Wheat growers welcome balanced environmental impact statement; debate on the value of the lower Snake River Dams settled

The much-anticipated Columbia River System Operations Final Environmental Impact Study (FEIS) was released late last week. It was developed by the U.S. Army Corps of Engineers, the Bonneville Power Administration, and the US Bureau of Reclamation, with input from tribal nations and Northwest states, and provides a comprehensive, final analysis of the four lower Snake River dams. The Washington Association of Wheat Growers (WAWG) welcomes the report and feels it balances the needs of farmers, salmon, power supply, and social welfare in the Pacific Northwest.

“For decades, the benefits of the Columbia-Snake River System have contributed to thriving communities in the Pacific Northwest. The system’s hydroelectric dams and locks provide us with clean affordable energy for our homes and businesses; irrigation water for agriculture; and navigable waterways in order to transport our commodities to the rest of the world. We applaud the federal agencies for their balanced findings. It is time to put the debate to rest and move forward with continued improvements – fish and dams can co-exist,” stated WAWG President and Hartline, WA wheat grower Ryan Poe.

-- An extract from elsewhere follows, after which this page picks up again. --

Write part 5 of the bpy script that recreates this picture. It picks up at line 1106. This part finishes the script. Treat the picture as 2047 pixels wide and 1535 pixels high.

WAWG Executive Director Michelle Hennings added, “Our Congressional delegation has played an instrumental role in advocating for improvements needed on the federally owned and operated dams. They called for a science-based approach through this entire process, and we are pleased with the agency findings.”

Regional wheat producers rely on a complex system of rivers, rail, and highways to transport their product. Of the nearly 153 million bushels of wheat produced in Washington, about 60% of it is transported via the Columbia-Snake River System. Barging is proven to be the most efficient and least carbon-intensive mode of cargo transportation available. WAWG supports the balanced findings in the FEIS and calls for an end to efforts to remove the lower Snake River Dams.